REQUIRED WORK: Present the data once more in exactly its original form.
--- Begin DATASET EXTRACT ---
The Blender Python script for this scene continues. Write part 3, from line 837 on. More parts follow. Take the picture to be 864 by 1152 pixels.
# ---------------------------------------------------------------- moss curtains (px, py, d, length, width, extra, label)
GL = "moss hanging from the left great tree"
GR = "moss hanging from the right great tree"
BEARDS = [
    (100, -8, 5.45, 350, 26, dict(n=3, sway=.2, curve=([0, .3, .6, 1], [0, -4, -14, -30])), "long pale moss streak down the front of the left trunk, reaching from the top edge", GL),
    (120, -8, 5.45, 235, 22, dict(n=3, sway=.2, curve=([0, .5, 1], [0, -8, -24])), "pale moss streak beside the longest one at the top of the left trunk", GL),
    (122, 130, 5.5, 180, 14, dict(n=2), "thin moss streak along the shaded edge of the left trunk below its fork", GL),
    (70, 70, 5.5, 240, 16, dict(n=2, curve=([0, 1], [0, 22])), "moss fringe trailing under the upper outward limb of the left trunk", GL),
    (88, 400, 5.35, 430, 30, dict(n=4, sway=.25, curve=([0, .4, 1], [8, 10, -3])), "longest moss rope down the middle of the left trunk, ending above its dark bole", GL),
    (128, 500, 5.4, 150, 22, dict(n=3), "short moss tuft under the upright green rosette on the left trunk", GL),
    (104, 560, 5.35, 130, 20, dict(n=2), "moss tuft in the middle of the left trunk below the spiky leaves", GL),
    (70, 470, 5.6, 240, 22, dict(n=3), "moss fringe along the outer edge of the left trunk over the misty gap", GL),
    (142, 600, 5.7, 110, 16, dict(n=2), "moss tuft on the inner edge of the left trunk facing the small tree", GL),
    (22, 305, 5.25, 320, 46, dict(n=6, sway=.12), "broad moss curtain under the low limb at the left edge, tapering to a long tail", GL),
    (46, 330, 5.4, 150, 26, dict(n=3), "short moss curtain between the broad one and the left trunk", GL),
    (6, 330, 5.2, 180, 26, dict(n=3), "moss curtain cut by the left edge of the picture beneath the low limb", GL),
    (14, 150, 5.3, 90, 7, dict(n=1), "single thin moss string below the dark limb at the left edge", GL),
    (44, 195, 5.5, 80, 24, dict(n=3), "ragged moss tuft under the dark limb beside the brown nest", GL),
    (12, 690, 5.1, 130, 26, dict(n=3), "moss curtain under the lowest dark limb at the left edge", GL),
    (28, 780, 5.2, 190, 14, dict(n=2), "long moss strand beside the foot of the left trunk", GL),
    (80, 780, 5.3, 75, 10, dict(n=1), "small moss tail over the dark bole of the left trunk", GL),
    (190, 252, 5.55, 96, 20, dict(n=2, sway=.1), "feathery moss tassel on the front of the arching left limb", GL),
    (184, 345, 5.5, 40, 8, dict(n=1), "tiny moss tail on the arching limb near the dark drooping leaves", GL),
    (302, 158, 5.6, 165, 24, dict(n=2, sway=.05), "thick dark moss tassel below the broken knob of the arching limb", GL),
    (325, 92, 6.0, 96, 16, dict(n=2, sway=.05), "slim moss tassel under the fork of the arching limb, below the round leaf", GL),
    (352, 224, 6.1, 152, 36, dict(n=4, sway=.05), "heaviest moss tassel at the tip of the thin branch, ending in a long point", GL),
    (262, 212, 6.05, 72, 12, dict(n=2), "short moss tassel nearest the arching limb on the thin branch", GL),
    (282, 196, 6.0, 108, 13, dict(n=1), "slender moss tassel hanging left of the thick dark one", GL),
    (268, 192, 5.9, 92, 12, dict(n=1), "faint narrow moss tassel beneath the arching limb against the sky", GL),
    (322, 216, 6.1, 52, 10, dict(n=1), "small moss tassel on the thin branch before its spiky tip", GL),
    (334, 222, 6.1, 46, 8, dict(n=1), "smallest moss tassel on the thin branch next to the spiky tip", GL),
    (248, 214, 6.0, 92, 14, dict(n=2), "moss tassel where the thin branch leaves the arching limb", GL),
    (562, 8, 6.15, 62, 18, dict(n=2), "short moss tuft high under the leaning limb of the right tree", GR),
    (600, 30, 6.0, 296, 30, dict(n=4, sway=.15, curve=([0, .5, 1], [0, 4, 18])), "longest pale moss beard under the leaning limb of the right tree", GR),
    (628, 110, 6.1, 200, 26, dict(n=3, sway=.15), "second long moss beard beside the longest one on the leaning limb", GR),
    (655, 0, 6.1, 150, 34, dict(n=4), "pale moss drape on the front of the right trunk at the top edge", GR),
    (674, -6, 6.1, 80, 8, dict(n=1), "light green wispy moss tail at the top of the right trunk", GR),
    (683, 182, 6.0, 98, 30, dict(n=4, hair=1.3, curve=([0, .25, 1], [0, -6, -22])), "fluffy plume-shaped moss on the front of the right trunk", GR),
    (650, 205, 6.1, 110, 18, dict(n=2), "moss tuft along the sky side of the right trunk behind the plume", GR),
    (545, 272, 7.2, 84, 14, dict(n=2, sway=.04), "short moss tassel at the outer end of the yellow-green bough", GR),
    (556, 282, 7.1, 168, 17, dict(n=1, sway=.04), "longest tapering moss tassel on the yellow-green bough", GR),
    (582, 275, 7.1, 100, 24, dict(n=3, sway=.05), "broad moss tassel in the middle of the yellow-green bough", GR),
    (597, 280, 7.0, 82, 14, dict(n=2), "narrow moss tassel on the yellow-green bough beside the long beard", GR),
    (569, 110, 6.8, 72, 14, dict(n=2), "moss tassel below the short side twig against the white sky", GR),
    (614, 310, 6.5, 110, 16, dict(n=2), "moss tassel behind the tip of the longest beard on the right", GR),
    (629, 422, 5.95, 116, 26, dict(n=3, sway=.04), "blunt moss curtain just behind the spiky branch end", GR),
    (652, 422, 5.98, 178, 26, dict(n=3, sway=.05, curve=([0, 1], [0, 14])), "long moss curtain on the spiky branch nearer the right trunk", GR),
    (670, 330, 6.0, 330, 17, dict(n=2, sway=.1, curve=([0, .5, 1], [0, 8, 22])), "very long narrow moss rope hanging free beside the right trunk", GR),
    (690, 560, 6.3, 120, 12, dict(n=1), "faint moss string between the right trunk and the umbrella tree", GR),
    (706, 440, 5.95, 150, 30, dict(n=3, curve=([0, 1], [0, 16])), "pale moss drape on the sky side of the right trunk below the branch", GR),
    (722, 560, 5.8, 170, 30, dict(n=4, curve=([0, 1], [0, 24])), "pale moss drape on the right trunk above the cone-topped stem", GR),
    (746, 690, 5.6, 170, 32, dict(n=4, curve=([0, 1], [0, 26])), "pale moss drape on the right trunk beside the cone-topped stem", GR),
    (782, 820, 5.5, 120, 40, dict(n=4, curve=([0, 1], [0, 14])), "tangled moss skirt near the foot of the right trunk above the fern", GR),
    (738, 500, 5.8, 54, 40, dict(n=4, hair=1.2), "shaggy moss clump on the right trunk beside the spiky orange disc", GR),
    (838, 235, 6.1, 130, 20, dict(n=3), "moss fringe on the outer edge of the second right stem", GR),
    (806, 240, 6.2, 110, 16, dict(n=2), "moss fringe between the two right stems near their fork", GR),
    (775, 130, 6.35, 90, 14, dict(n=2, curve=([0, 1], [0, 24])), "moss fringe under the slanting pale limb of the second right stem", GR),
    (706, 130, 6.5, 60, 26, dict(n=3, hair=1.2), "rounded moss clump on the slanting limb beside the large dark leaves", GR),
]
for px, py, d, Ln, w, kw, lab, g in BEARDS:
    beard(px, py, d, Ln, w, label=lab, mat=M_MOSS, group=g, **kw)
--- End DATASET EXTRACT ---
OUTPUT FOR THIS TASK:
The Blender Python script for this scene continues. Write part 3, from line 837 on. More parts follow. Take the picture to be 864 by 1152 pixels.
# ---------------------------------------------------------------- moss curtains (px, py, d, length, width, extra, label)
GL = "moss hanging from the left great tree"
GR = "moss hanging from the right great tree"
BEARDS = [
    (100, -8, 5.45, 350, 26, dict(n=3, sway=.2, curve=([0, .3, .6, 1], [0, -4, -14, -30])), "long pale moss streak down the front of the left trunk, reaching from the top edge", GL),
    (120, -8, 5.45, 235, 22, dict(n=3, sway=.2, curve=([0, .5, 1], [0, -8, -24])), "pale moss streak beside the longest one at the top of the left trunk", GL),
    (122, 130, 5.5, 180, 14, dict(n=2), "thin moss streak along the shaded edge of the left trunk below its fork", GL),
    (70, 70, 5.5, 240, 16, dict(n=2, curve=([0, 1], [0, 22])), "moss fringe trailing under the upper outward limb of the left trunk", GL),
    (88, 400, 5.35, 430, 30, dict(n=4, sway=.25, curve=([0, .4, 1], [8, 10, -3])), "longest moss rope down the middle of the left trunk, ending above its dark bole", GL),
    (128, 500, 5.4, 150, 22, dict(n=3), "short moss tuft under the upright green rosette on the left trunk", GL),
    (104, 560, 5.35, 130, 20, dict(n=2), "moss tuft in the middle of the left trunk below the spiky leaves", GL),
    (70, 470, 5.6, 240, 22, dict(n=3), "moss fringe along the outer edge of the left trunk over the misty gap", GL),
    (142, 600, 5.7, 110, 16, dict(n=2), "moss tuft on the inner edge of the left trunk facing the small tree", GL),
    (22, 305, 5.25, 320, 46, dict(n=6, sway=.12), "broad moss curtain under the low limb at the left edge, tapering to a long tail", GL),
    (46, 330, 5.4, 150, 26, dict(n=3), "short moss curtain between the broad one and the left trunk", GL),
    (6, 330, 5.2, 180, 26, dict(n=3), "moss curtain cut by the left edge of the picture beneath the low limb", GL),
    (14, 150, 5.3, 90, 7, dict(n=1), "single thin moss string below the dark limb at the left edge", GL),
    (44, 195, 5.5, 80, 24, dict(n=3), "ragged moss tuft under the dark limb beside the brown nest", GL),
    (12, 690, 5.1, 130, 26, dict(n=3), "moss curtain under the lowest dark limb at the left edge", GL),
    (28, 780, 5.2, 190, 14, dict(n=2), "long moss strand beside the foot of the left trunk", GL),
    (80, 780, 5.3, 75, 10, dict(n=1), "small moss tail over the dark bole of the left trunk", GL),
    (190, 252, 5.55, 96, 20, dict(n=2, sway=.1), "feathery moss tassel on the front of the arching left limb", GL),
    (184, 345, 5.5, 40, 8, dict(n=1), "tiny moss tail on the arching limb near the dark drooping leaves", GL),
    (302, 158, 5.6, 165, 24, dict(n=2, sway=.05), "thick dark moss tassel below the broken knob of the arching limb", GL),
    (325, 92, 6.0, 96, 16, dict(n=2, sway=.05), "slim moss tassel under the fork of the arching limb, below the round leaf", GL),
    (352, 224, 6.1, 152, 36, dict(n=4, sway=.05), "heaviest moss tassel at the tip of the thin branch, ending in a long point", GL),
    (262, 212, 6.05, 72, 12, dict(n=2), "short moss tassel nearest the arching limb on the thin branch", GL),
    (282, 196, 6.0, 108, 13, dict(n=1), "slender moss tassel hanging left of the thick dark one", GL),
    (268, 192, 5.9, 92, 12, dict(n=1), "faint narrow moss tassel beneath the arching limb against the sky", GL),
    (322, 216, 6.1, 52, 10, dict(n=1), "small moss tassel on the thin branch before its spiky tip", GL),
    (334, 222, 6.1, 46, 8, dict(n=1), "smallest moss tassel on the thin branch next to the spiky tip", GL),
    (248, 214, 6.0, 92, 14, dict(n=2), "moss tassel where the thin branch leaves the arching limb", GL),
    (562, 8, 6.15, 62, 18, dict(n=2), "short moss tuft high under the leaning limb of the right tree", GR),
    (600, 30, 6.0, 296, 30, dict(n=4, sway=.15, curve=([0, .5, 1], [0, 4, 18])), "longest pale moss beard under the leaning limb of the right tree", GR),
    (628, 110, 6.1, 200, 26, dict(n=3, sway=.15), "second long moss beard beside the longest one on the leaning limb", GR),
    (655, 0, 6.1, 150, 34, dict(n=4), "pale moss drape on the front of the right trunk at the top edge", GR),
    (674, -6, 6.1, 80, 8, dict(n=1), "light green wispy moss tail at the top of the right trunk", GR),
    (683, 182, 6.0, 98, 30, dict(n=4, hair=1.3, curve=([0, .25, 1], [0, -6, -22])), "fluffy plume-shaped moss on the front of the right trunk", GR),
    (650, 205, 6.1, 110, 18, dict(n=2), "moss tuft along the sky side of the right trunk behind the plume", GR),
    (545, 272, 7.2, 84, 14, dict(n=2, sway=.04), "short moss tassel at the outer end of the yellow-green bough", GR),
    (556, 282, 7.1, 168, 17, dict(n=1, sway=.04), "longest tapering moss tassel on the yellow-green bough", GR),
    (582, 275, 7.1, 100, 24, dict(n=3, sway=.05), "broad moss tassel in the middle of the yellow-green bough", GR),
    (597, 280, 7.0, 82, 14, dict(n=2), "narrow moss tassel on the yellow-green bough beside the long beard", GR),
    (569, 110, 6.8, 72, 14, dict(n=2), "moss tassel below the short side twig against the white sky", GR),
    (614, 310, 6.5, 110, 16, dict(n=2), "moss tassel behind the tip of the longest beard on the right", GR),
    (629, 422, 5.95, 116, 26, dict(n=3, sway=.04), "blunt moss curtain just behind the spiky branch end", GR),
    (652, 422, 5.98, 178, 26, dict(n=3, sway=.05, curve=([0, 1], [0, 14])), "long moss curtain on the spiky branch nearer the right trunk", GR),
    (670, 330, 6.0, 330, 17, dict(n=2, sway=.1, curve=([0, .5, 1], [0, 8, 22])), "very long narrow moss rope hanging free beside the right trunk", GR),
    (690, 560, 6.3, 120, 12, dict(n=1), "faint moss string between the right trunk and the umbrella tree", GR),
    (706, 440, 5.95, 150, 30, dict(n=3, curve=([0, 1], [0, 16])), "pale moss drape on the sky side of the right trunk below the branch", GR),
    (722, 560, 5.8, 170, 30, dict(n=4, curve=([0, 1], [0, 24])), "pale moss drape on the right trunk above the cone-topped stem", GR),
    (746, 690, 5.6, 170, 32, dict(n=4, curve=([0, 1], [0, 26])), "pale moss drape on the right trunk beside the cone-topped stem", GR),
    (782, 820, 5.5, 120, 40, dict(n=4, curve=([0, 1], [0, 14])), "tangled moss skirt near the foot of the right trunk above the fern", GR),
    (738, 500, 5.8, 54, 40, dict(n=4, hair=1.2), "shaggy moss clump on the right trunk beside the spiky orange disc", GR),
    (838, 235, 6.1, 130, 20, dict(n=3), "moss fringe on the outer edge of the second right stem", GR),
    (806, 240, 6.2, 110, 16, dict(n=2), "moss fringe between the two right stems near their fork", GR),
    (775, 130, 6.35, 90, 14, dict(n=2, curve=([0, 1], [0, 24])), "moss fringe under the slanting pale limb of the second right stem", GR),
    (706, 130, 6.5, 60, 26, dict(n=3, hair=1.2), "rounded moss clump on the slanting limb beside the large dark leaves", GR),
]
for px, py, d, Ln, w, kw, lab, g in BEARDS:
    beard(px, py, d, Ln, w, label=lab, mat=M_MOSS, group=g, **kw)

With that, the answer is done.